Since the weak mixing angle controls Z-boson couplings, it can be determined from measurements of the angular distributions of Z-boson decays. The LHCb collaboration measured around 860,000 Z-boson decays to two oppositely charged muons, determining the relative rate at which negatively charged muons are produced closer to the LHC beamline than positively charged muons as a function of the angular separation of the two muons. Corrections are then applied for detector effects. Comparison to theoretical predictions based on different values of the weak mixing angle allows the value best describing the data to be determined (figure 1).

The unique angular coverage of the LHCb detector is well-suited for this measurement for two key reasons. First, the statistical sensitivity to the weak mixing angle is largest in the forward region close to the beamline that the LHCb detector covers. Second, the leading systematic uncertainties in measurements of the weak mixing angle at hadron colliders typically arise from existing knowledge of the proton’s internal structure. These uncertainties are also smallest in the forward region.
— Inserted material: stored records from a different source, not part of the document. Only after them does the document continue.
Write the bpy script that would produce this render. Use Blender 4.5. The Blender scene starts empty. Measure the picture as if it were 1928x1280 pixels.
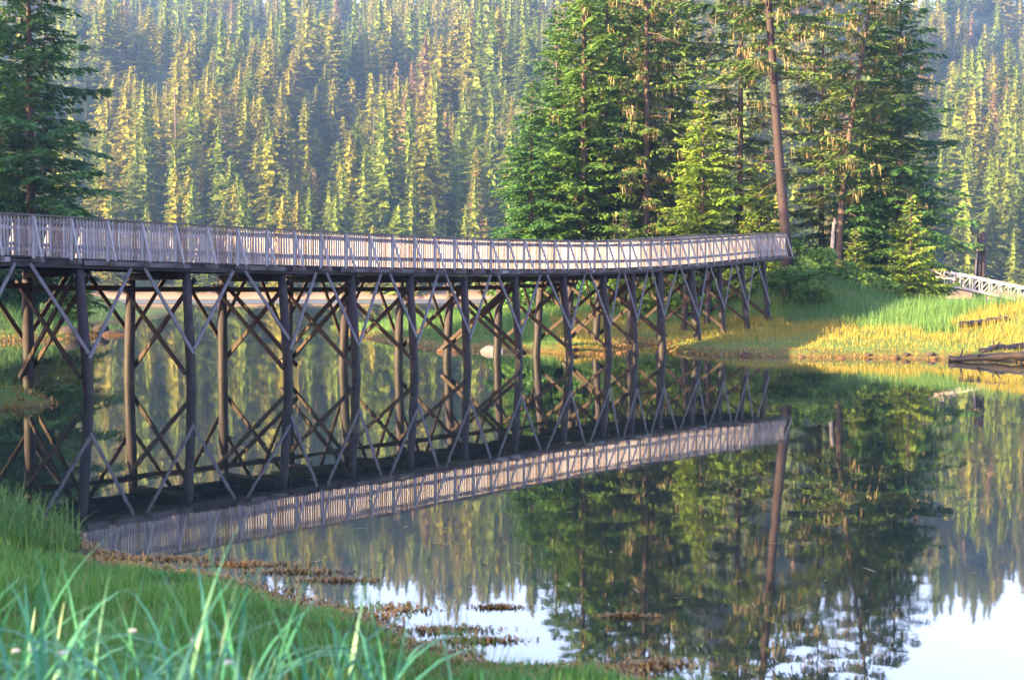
import bpy, math, numpy as np
from mathutils import Matrix, Vector

# ------------------------------------------------------------------ camera, sky, sun, exposure
SC = bpy.context.scene
COL = SC.collection
F, HC, YH = 2600.0, 2.9, 535.0                 # focal length in photo pixels, eye height, horizon row
PITCH = math.atan((640 - YH) / F)
cam_d = bpy.data.cameras.new('camera'); cam = bpy.data.objects.new('camera', cam_d); COL.objects.link(cam)
cam_d.sensor_width = 36.0; cam_d.lens = 36.0 * F / 1928.0
cam_d.clip_start = 0.1; cam_d.clip_end = 5000
cam.location = (0, 0, HC); cam.rotation_euler = (math.pi / 2 - PITCH, 0, 0)
cam_d.dof.use_dof = True; cam_d.dof.focus_distance = 48; cam_d.dof.aperture_fstop = 2.5
SC.camera = cam

SUN_EL, SUN_AZ = math.radians(18.0), math.radians(-120.0)      # azimuth from +Y towards +X
TOSUN = Vector((math.sin(SUN_AZ) * math.cos(SUN_EL), math.cos(SUN_AZ) * math.cos(SUN_EL), math.sin(SUN_EL)))
W = bpy.data.worlds.new('World'); SC.world = W; W.use_nodes = True
nt = W.node_tree; bg = nt.nodes['Background']
sky = nt.nodes.new('ShaderNodeTexSky'); sky.sky_type = 'NISHITA'; sky.sun_disc = False
sky.sun_elevation = SUN_EL; sky.sun_rotation = SUN_AZ
sky.dust_density = 1.5; sky.ozone_density = 1.5
tintn = nt.nodes.new('ShaderNodeMix'); tintn.data_type = 'RGBA'; tintn.blend_type = 'MULTIPLY'; tintn.inputs[0].default_value = 1.0; tintn.inputs[7].default_value = (1.22, .95, 1.0, 1)
nt.links.new(sky.outputs[0], tintn.inputs[6]); nt.links.new(tintn.outputs[2], bg.inputs[0]); bg.inputs[1].default_value = 0.12
sd = bpy.data.lights.new('sun', 'SUN'); sd.energy = 5.0; sd.angle = math.radians(0.6); sd.color = (1.0, 0.69, 0.32)
sun = bpy.data.objects.new('sun', sd); COL.objects.link(sun); sun.location = (-60, 20, 60)
sun.rotation_euler = TOSUN.to_track_quat('Z', 'Y').to_euler()
SC.view_settings.view_transform = 'Standard'; SC.view_settings.look = 'None'
SC.view_settings.gamma = 1.0; SC.view_settings.use_curve_mapping = False
SC.view_settings.exposure = 3.3
SC.render.engine = 'CYCLES'
cy = SC.cycles
cy.use_denoising = True; cy.max_bounces = 6; cy.diffuse_bounces = 3; cy.glossy_bounces = 3
cy.transmission_bounces = 3; cy.volume_bounces = 0; cy.transparent_max_bounces = 4
cy.caustics_reflective = False; cy.caustics_refractive = False

# ------------------------------------------------------------------ photo geometry helpers
def ray(u, v):
    a = (u - 964) / F; b = (640 - v) / F
    return a, math.cos(PITCH) + b * math.sin(PITCH), -math.sin(PITCH) + b * math.cos(PITCH)
def water_at(u, v):
    r = ray(u, v); t = -HC / r[2]; return (r[0] * t, r[1] * t)
def at(u, v, Y):
    r = ray(u, v); t = Y / r[1]; return Vector((r[0] * t, Y, HC + r[2] * t))
def xof(u, Y): return (u - 964) / F * Y
def uof(x, y): return 964 + F * x / max(y, .1)

# ------------------------------------------------------------------ object helpers
WM = {}
def tag(o, label=None, cat=None, group=None, kind=None):
    if label: o['label'] = label
    if cat: o['category'] = cat
    if group: o['group'] = group
    if kind: o['kind'] = kind
    return o
def link(o, parent=None, M=None):
    COL.objects.link(o)
    M = M or Matrix.Identity(4)
    if parent is not None:
        o.parent = parent
        o.matrix_basis = WM[parent.name].inverted() @ M
    else:
        o.matrix_basis = M
    WM[o.name] = M
    return o
def empty(name, loc, rz=0.0, sc=1.0):
    o = bpy.data.objects.new(name, None); o.empty_display_size = .3
    return link(o, None, Matrix.Translation(Vector(loc)) @ Matrix.Rotation(rz, 4, 'Z') @ Matrix.Scale(sc, 4))
def npmesh(name, V, Q, mat=None, tint=None, smooth=False):
    """V (n,3), Q (m,4) quads or (m,3) tris; tint per vertex 0..1"""
    V = np.asarray(V, np.float32).reshape(-1, 3); Q = np.asarray(Q, np.int32); k = Q.shape[1]
    me = bpy.data.meshes.new(name)
    me.vertices.add(len(V)); me.vertices.foreach_set('co', V.ravel())
    me.loops.add(Q.size); me.loops.foreach_set('vertex_index', Q.ravel())
    me.polygons.add(len(Q)); me.polygons.foreach_set('loop_start', np.arange(0, Q.size, k, dtype=np.int32))
    if smooth: me.polygons.foreach_set('use_smooth', np.ones(len(Q), bool))
    if tint is not None:
        a = me.attributes.new('tint', 'FLOAT', 'POINT'); a.data.foreach_set('value', np.asarray(tint, np.float32).ravel())
    me.update(calc_edges=True)
    if mat: me.materials.append(mat)
    return me
def mobj(name, me, parent=None, M=None):
    return link(bpy.data.objects.new(name, me), parent, M)

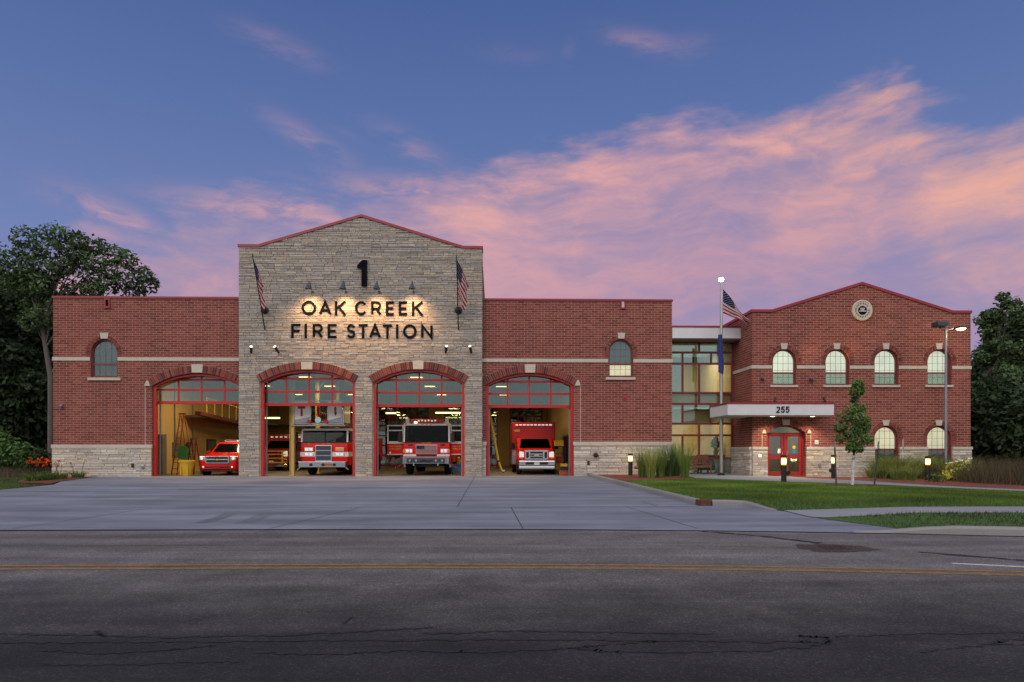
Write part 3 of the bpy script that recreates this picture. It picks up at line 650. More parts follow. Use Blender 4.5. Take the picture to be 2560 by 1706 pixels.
# ---------------- left wing
xl = X_(132.7, YW); xtl = X_(597, YT); xtr = X_(1205, YT); xmr = X_(1680, YW); ztop = Z_(747, 400, YW)
b1 = (X_(380, YW), X_(607, YW)); b1s, b1a = Z_(966, 493, YW), Z_(934, 493, YW)
loop1, inf1 = opening(b1[0], b1[1], FL-.02, b1s, b1a)
def pwin(pxc, hw, pyt, pyb, Y, sprk=1.0):
    x0, x1 = X_(pxc-hw, Y), X_(pxc+hw, Y); za, zb = Z_(pyt, pxc, Y), Z_(pyb, pxc, Y); zs = za-(x1-x0)/2*sprk; return x0, x1, zb, zs, za
WL = pwin(260, 33.5, 849, 943, YW); loopWL, infWL = opening(*WL)
zc_base = Z_(1112, 240, YW); zc_base2 = Z_(1121, 240, YW)
wall_l = MB().plate([[(xl, BZ), (xtl+.45, BZ), (xtl+.45, ztop), (xl, ztop)], [(x, z) for x, z in loop1], loopWL], YW, YW+.36)
wall_l.box(xl, xl+.36, YW+.36, YB, BZ, ztop)
part('wall', wall_l, 'brick', label='red brick wall of the left garage wing')
# ---------------- middle wing
b4 = (X_(1215, YW), X_(1434, YW)); b4s, b4a = Z_(963, 1325, YW), Z_(933, 1325, YW); loop4, inf4 = opening(b4[0], b4[1], FL-.02, b4s, b4a)
WM = pwin(1551.8, 30.5, 849, 942.5, YW); loopWM, infWM = opening(*WM)
ztopm = ztop
wall_m = MB().plate([[(xtr-.45, BZ), (xmr, BZ), (xmr, ztop), (xtr-.45, ztop)], loop4, loopWM], YW, YW+.36)
wall_m.box(xmr-.36, xmr, YW+.36, YB, BZ, ztop)
part('wall', wall_m, 'brick', label='red brick wall between the stone gable and the lobby')
# ---------------- stone gable
zt_side = Z_(618, 620, YT); zt_pk = Z_(543, 903, YT); xs1, xs2, xpk = X_(646, YT), X_(1158, YT), X_(903.6, YT)
def topT(x):
    if x < xs1 or x > xs2: return zt_side
    return zt_side+(zt_pk-zt_side)*((x-xs1)/(xpk-xs1) if x < xpk else (xs2-x)/(xs2-xpk))
b2 = (X_(650, YT), X_(887, YT)); b2s, b2a = Z_(956, 768, YT), Z_(924.5, 768, YT); loop2, inf2 = opening(b2[0], b2[1], FL-.02, b2s, b2a)
b3 = (X_(932, YT), X_(1161.5, YT)); b3s, b3a = Z_(957, 1046, YT), Z_(923.5, 1046, YT); loop3, inf3 = opening(b3[0], b3[1], FL-.02, b3s, b3a)
gab = [(xtl, BZ), (xtr, BZ), (xtr, zt_side), (xs2, zt_side), (xpk, zt_pk), (xs1, zt_side), (xtl, zt_side)]
gw = MB().plate([gab, loop2, loop3], YT+.03, YT+.75)
gwo = part('gable_wall', gw, 'mortar', label='tall pale stone gable wall over the two middle bays')
for a_ in (xtl+.002, xtr-.362): part('gable_side_wall', MB().box(a_, a_+.36, YT+.75, 44, ztop-.3, zt_side-.01), 'brick')
st = stones(xtl, xtr, BZ, zt_pk, YT, pal_gable, topT, [hole_fn(b2[0], b2[1], 0, inf2, b2s, .03), hole_fn(b3[0], b3[1], 0, inf3, b3s, .03)], seed=4)
part('stone_facing', st, 'stone', parent=gwo)
for ax, xx, sg in ((0, xtl, -1), (0, xtr, 1)):
    st = MB(); z = BZ; rr = random.Random(9)
    while z < zt_side-.05:
        h = rr.uniform(.08, .18); c = rr.choice(pal_gable); d = rr.uniform(.01, .03); x0, x1 = (xx-d, xx+.02) if sg < 0 else (xx-.02, xx+d)
        st.box(x0, x1, YT+.06, YT+.40, z+.006, min(z+h, zt_side)-.006, c); z += h
    part('stone_return', st, 'stone', parent=gwo)
def stone_jamb(xx, sg, zs, seed):            # stone on the jambs of the bays in the gable
    r = random.Random(seed); mb = MB()
    z = FL
    while z < zs-.03:
        h = min(r.uniform(.09, .19), zs-z); c = r.choice(pal_base); d = r.uniform(.004, .016); x0, x1 = sorted((xx-.02*sg, xx+d*sg))
        mb.box(x0, x1, YT+.065, YT+.36, z+.005, z+h-.005, c); z += h
    return mb
for b, s_, sd in ((b2, b2s, 3), (b3, b3s, 5)): [part('stone_jamb', stone_jamb(xx, sg, s_, sd+sg), 'stone', parent=gwo) for xx, sg in ((b[0], 1), (b[1], -1))]
# ---------------- right wing
xrl, xrr = X_(1880, YR), X_(2426.5, YR); zr_side, zr_pk = Z_(781, 1900, YR), Z_(712, 2154, YR); xr1, xr2, xrp = X_(1929, YR), X_(2380.7, YR), X_(2154.5, YR)
UW = [pwin(c, 30, 873, 963, YR) for c in (1960.7, 2093, 2215.7, 2348.6)]; LW = [pwin(c, 30.5, 1065, 1186, YR) for c in (2215.7, 2348.0)]
d0, d1 = X_(1917.5, YR), X_(2014, YR); ds, da = Z_(1083.5, 1966, YR), Z_(1064, 1966, YR); loopD, infD = opening(d0, d1, FL+.02, ds, da)
gabr = [(xrl, BZ), (xrr, BZ), (xrr, zr_side), (xr2, zr_side), (xrp, zr_pk), (xr1, zr_side), (xrl, zr_side)]
wr = MB().plate([gabr, loopD]+[opening(*q)[0] for q in UW+LW], YR, YR+.36)
wr.box(xrl, xrl+.36, YR+.36, 52, BZ, zr_side-.01).box(xrr-.36, xrr, YR+.36, 52, BZ, zr_side-.01).box(xrl+.36, xrr-.36, 51.64, 52, BZ, zr_side)
part('wall', wr, 'brick', label='red brick gable wall of the right office wing')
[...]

The value of the weak mixing angle measured by LHCb is consistent with previous measurements and with SM expectations (see “Weak mixing angle” figure). Notably, the precision of the LHCb measurement remains limited by the size of the data sample collected, such that further improvements are expected with the data currently being collected using the upgraded LHCb detector. In addition, while other experiments profile effects associated with the proton’s internal structure to reduce uncertainties, the unique forward acceptance means that this is not yet necessary at LHCb. This advantage will also be important for future measurements: the small theoretical uncertainty means that the forthcoming Upgrade 2 of the LHCb experiment is expected to achieve a precision more than a factor of two better than the most precise measurements to date.